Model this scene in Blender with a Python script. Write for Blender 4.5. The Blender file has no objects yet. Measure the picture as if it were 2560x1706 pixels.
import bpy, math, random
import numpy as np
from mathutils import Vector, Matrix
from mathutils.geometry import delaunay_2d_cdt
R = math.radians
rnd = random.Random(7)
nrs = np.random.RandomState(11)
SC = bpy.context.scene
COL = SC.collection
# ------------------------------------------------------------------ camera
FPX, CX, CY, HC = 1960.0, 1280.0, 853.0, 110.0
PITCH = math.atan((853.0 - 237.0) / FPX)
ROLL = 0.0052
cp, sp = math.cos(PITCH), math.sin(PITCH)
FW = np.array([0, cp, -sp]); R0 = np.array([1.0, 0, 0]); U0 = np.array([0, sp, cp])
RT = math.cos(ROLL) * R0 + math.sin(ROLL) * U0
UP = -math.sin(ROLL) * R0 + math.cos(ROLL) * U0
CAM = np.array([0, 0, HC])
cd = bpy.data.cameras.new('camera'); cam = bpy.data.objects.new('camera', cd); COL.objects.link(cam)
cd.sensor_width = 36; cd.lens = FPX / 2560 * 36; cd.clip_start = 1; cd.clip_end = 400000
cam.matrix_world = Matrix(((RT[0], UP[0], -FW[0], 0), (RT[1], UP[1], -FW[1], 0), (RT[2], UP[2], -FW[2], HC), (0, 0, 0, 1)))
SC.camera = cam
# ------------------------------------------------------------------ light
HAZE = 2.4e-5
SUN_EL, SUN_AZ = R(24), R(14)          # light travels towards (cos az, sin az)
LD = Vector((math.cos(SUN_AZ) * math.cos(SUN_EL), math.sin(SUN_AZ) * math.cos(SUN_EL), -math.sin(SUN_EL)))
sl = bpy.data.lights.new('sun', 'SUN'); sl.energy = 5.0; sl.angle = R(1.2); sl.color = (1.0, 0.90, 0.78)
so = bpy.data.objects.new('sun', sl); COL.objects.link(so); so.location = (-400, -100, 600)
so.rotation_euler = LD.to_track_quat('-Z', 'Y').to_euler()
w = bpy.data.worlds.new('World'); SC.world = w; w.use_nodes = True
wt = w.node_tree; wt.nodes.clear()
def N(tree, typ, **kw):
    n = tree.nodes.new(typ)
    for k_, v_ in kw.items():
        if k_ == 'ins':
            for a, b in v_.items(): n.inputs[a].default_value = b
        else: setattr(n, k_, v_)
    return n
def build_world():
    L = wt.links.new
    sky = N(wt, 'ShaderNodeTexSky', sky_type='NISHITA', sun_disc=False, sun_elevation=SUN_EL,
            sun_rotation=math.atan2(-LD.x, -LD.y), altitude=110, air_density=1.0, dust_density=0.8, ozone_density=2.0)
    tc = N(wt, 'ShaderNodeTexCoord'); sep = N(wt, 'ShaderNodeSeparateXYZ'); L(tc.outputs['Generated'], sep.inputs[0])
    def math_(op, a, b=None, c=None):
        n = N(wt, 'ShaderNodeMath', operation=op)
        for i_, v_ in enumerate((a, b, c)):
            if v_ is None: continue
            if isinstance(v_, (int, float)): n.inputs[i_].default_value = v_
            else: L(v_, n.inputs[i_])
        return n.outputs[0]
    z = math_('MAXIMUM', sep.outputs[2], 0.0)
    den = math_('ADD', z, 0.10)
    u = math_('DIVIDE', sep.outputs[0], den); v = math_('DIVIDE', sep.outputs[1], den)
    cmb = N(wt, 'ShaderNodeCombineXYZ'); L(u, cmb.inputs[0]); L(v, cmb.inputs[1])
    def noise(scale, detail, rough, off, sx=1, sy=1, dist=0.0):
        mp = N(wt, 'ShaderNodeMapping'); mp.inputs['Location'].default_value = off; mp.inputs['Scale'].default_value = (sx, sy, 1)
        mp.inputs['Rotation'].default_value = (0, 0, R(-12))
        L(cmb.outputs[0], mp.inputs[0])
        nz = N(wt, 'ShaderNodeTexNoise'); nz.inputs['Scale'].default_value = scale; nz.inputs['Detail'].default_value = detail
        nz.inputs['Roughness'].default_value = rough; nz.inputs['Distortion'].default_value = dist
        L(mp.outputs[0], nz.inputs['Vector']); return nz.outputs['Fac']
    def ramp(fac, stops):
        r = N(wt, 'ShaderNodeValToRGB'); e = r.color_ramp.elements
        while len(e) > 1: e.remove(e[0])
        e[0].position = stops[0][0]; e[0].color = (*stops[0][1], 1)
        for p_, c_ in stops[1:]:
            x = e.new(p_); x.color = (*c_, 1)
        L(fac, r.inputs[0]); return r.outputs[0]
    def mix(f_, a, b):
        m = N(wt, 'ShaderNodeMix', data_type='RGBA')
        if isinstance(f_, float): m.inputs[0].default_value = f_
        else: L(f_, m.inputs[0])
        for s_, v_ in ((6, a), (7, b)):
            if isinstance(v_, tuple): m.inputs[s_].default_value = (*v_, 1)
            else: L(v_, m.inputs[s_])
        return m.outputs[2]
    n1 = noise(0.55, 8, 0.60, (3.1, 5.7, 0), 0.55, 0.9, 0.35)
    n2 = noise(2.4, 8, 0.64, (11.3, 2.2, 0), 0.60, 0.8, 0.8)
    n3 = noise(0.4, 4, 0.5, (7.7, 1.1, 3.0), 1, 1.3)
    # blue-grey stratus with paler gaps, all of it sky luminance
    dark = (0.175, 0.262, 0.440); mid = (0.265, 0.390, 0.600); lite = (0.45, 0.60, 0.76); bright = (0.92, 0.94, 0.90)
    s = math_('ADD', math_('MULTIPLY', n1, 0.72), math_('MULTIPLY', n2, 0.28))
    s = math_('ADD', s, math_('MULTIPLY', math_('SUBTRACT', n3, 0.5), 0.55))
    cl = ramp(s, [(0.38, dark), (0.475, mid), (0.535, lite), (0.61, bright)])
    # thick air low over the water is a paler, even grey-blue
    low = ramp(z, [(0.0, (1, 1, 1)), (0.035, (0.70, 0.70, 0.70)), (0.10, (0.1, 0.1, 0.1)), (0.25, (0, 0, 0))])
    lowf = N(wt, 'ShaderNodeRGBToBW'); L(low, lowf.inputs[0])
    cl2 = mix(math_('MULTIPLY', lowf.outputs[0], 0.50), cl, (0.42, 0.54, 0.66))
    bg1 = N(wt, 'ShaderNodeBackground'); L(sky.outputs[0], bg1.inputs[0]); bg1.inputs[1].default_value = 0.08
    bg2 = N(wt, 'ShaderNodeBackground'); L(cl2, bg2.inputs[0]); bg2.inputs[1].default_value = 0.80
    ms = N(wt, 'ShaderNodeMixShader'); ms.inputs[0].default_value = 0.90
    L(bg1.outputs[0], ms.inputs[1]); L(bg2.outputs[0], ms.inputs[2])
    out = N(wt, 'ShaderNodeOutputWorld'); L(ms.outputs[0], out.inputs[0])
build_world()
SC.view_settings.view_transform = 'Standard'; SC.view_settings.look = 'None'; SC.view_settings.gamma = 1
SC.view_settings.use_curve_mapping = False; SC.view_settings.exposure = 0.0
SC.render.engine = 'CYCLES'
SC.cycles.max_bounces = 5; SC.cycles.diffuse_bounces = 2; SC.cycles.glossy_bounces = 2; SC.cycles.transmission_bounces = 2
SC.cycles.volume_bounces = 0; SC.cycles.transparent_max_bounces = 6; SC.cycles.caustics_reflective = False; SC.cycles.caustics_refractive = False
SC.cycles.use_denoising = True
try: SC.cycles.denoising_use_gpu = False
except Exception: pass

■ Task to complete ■
Make an exact copy of the material above.

■ Written reply ■
Model this scene in Blender with a Python script. Write for Blender 4.5. The Blender file has no objects yet. Measure the picture as if it were 2560x1706 pixels.
import bpy, math, random
import numpy as np
from mathutils import Vector, Matrix
from mathutils.geometry import delaunay_2d_cdt
R = math.radians
rnd = random.Random(7)
nrs = np.random.RandomState(11)
SC = bpy.context.scene
COL = SC.collection
# ------------------------------------------------------------------ camera
FPX, CX, CY, HC = 1960.0, 1280.0, 853.0, 110.0
PITCH = math.atan((853.0 - 237.0) / FPX)
ROLL = 0.0052
cp, sp = math.cos(PITCH), math.sin(PITCH)
FW = np.array([0, cp, -sp]); R0 = np.array([1.0, 0, 0]); U0 = np.array([0, sp, cp])
RT = math.cos(ROLL) * R0 + math.sin(ROLL) * U0
UP = -math.sin(ROLL) * R0 + math.cos(ROLL) * U0
CAM = np.array([0, 0, HC])
cd = bpy.data.cameras.new('camera'); cam = bpy.data.objects.new('camera', cd); COL.objects.link(cam)
cd.sensor_width = 36; cd.lens = FPX / 2560 * 36; cd.clip_start = 1; cd.clip_end = 400000
cam.matrix_world = Matrix(((RT[0], UP[0], -FW[0], 0), (RT[1], UP[1], -FW[1], 0), (RT[2], UP[2], -FW[2], HC), (0, 0, 0, 1)))
SC.camera = cam
# ------------------------------------------------------------------ light
HAZE = 2.4e-5
SUN_EL, SUN_AZ = R(24), R(14)          # light travels towards (cos az, sin az)
LD = Vector((math.cos(SUN_AZ) * math.cos(SUN_EL), math.sin(SUN_AZ) * math.cos(SUN_EL), -math.sin(SUN_EL)))
sl = bpy.data.lights.new('sun', 'SUN'); sl.energy = 5.0; sl.angle = R(1.2); sl.color = (1.0, 0.90, 0.78)
so = bpy.data.objects.new('sun', sl); COL.objects.link(so); so.location = (-400, -100, 600)
so.rotation_euler = LD.to_track_quat('-Z', 'Y').to_euler()
w = bpy.data.worlds.new('World'); SC.world = w; w.use_nodes = True
wt = w.node_tree; wt.nodes.clear()
def N(tree, typ, **kw):
    n = tree.nodes.new(typ)
    for k_, v_ in kw.items():
        if k_ == 'ins':
            for a, b in v_.items(): n.inputs[a].default_value = b
        else: setattr(n, k_, v_)
    return n
def build_world():
    L = wt.links.new
    sky = N(wt, 'ShaderNodeTexSky', sky_type='NISHITA', sun_disc=False, sun_elevation=SUN_EL,
            sun_rotation=math.atan2(-LD.x, -LD.y), altitude=110, air_density=1.0, dust_density=0.8, ozone_density=2.0)
    tc = N(wt, 'ShaderNodeTexCoord'); sep = N(wt, 'ShaderNodeSeparateXYZ'); L(tc.outputs['Generated'], sep.inputs[0])
    def math_(op, a, b=None, c=None):
        n = N(wt, 'ShaderNodeMath', operation=op)
        for i_, v_ in enumerate((a, b, c)):
            if v_ is None: continue
            if isinstance(v_, (int, float)): n.inputs[i_].default_value = v_
            else: L(v_, n.inputs[i_])
        return n.outputs[0]
    z = math_('MAXIMUM', sep.outputs[2], 0.0)
    den = math_('ADD', z, 0.10)
    u = math_('DIVIDE', sep.outputs[0], den); v = math_('DIVIDE', sep.outputs[1], den)
    cmb = N(wt, 'ShaderNodeCombineXYZ'); L(u, cmb.inputs[0]); L(v, cmb.inputs[1])
    def noise(scale, detail, rough, off, sx=1, sy=1, dist=0.0):
        mp = N(wt, 'ShaderNodeMapping'); mp.inputs['Location'].default_value = off; mp.inputs['Scale'].default_value = (sx, sy, 1)
        mp.inputs['Rotation'].default_value = (0, 0, R(-12))
        L(cmb.outputs[0], mp.inputs[0])
        nz = N(wt, 'ShaderNodeTexNoise'); nz.inputs['Scale'].default_value = scale; nz.inputs['Detail'].default_value = detail
        nz.inputs['Roughness'].default_value = rough; nz.inputs['Distortion'].default_value = dist
        L(mp.outputs[0], nz.inputs['Vector']); return nz.outputs['Fac']
    def ramp(fac, stops):
        r = N(wt, 'ShaderNodeValToRGB'); e = r.color_ramp.elements
        while len(e) > 1: e.remove(e[0])
        e[0].position = stops[0][0]; e[0].color = (*stops[0][1], 1)
        for p_, c_ in stops[1:]:
            x = e.new(p_); x.color = (*c_, 1)
        L(fac, r.inputs[0]); return r.outputs[0]
    def mix(f_, a, b):
        m = N(wt, 'ShaderNodeMix', data_type='RGBA')
        if isinstance(f_, float): m.inputs[0].default_value = f_
        else: L(f_, m.inputs[0])
        for s_, v_ in ((6, a), (7, b)):
            if isinstance(v_, tuple): m.inputs[s_].default_value = (*v_, 1)
            else: L(v_, m.inputs[s_])
        return m.outputs[2]
    n1 = noise(0.55, 8, 0.60, (3.1, 5.7, 0), 0.55, 0.9, 0.35)
    n2 = noise(2.4, 8, 0.64, (11.3, 2.2, 0), 0.60, 0.8, 0.8)
    n3 = noise(0.4, 4, 0.5, (7.7, 1.1, 3.0), 1, 1.3)
    # blue-grey stratus with paler gaps, all of it sky luminance
    dark = (0.175, 0.262, 0.440); mid = (0.265, 0.390, 0.600); lite = (0.45, 0.60, 0.76); bright = (0.92, 0.94, 0.90)
    s = math_('ADD', math_('MULTIPLY', n1, 0.72), math_('MULTIPLY', n2, 0.28))
    s = math_('ADD', s, math_('MULTIPLY', math_('SUBTRACT', n3, 0.5), 0.55))
    cl = ramp(s, [(0.38, dark), (0.475, mid), (0.535, lite), (0.61, bright)])
    # thick air low over the water is a paler, even grey-blue
    low = ramp(z, [(0.0, (1, 1, 1)), (0.035, (0.70, 0.70, 0.70)), (0.10, (0.1, 0.1, 0.1)), (0.25, (0, 0, 0))])
    lowf = N(wt, 'ShaderNodeRGBToBW'); L(low, lowf.inputs[0])
    cl2 = mix(math_('MULTIPLY', lowf.outputs[0], 0.50), cl, (0.42, 0.54, 0.66))
    bg1 = N(wt, 'ShaderNodeBackground'); L(sky.outputs[0], bg1.inputs[0]); bg1.inputs[1].default_value = 0.08
    bg2 = N(wt, 'ShaderNodeBackground'); L(cl2, bg2.inputs[0]); bg2.inputs[1].default_value = 0.80
    ms = N(wt, 'ShaderNodeMixShader'); ms.inputs[0].default_value = 0.90
    L(bg1.outputs[0], ms.inputs[1]); L(bg2.outputs[0], ms.inputs[2])
    out = N(wt, 'ShaderNodeOutputWorld'); L(ms.outputs[0], out.inputs[0])
build_world()
SC.view_settings.view_transform = 'Standard'; SC.view_settings.look = 'None'; SC.view_settings.gamma = 1
SC.view_settings.use_curve_mapping = False; SC.view_settings.exposure = 0.0
SC.render.engine = 'CYCLES'
SC.cycles.max_bounces = 5; SC.cycles.diffuse_bounces = 2; SC.cycles.glossy_bounces = 2; SC.cycles.transmission_bounces = 2
SC.cycles.volume_bounces = 0; SC.cycles.transparent_max_bounces = 6; SC.cycles.caustics_reflective = False; SC.cycles.caustics_refractive = False
SC.cycles.use_denoising = True
try: SC.cycles.denoising_use_gpu = False
except Exception: pass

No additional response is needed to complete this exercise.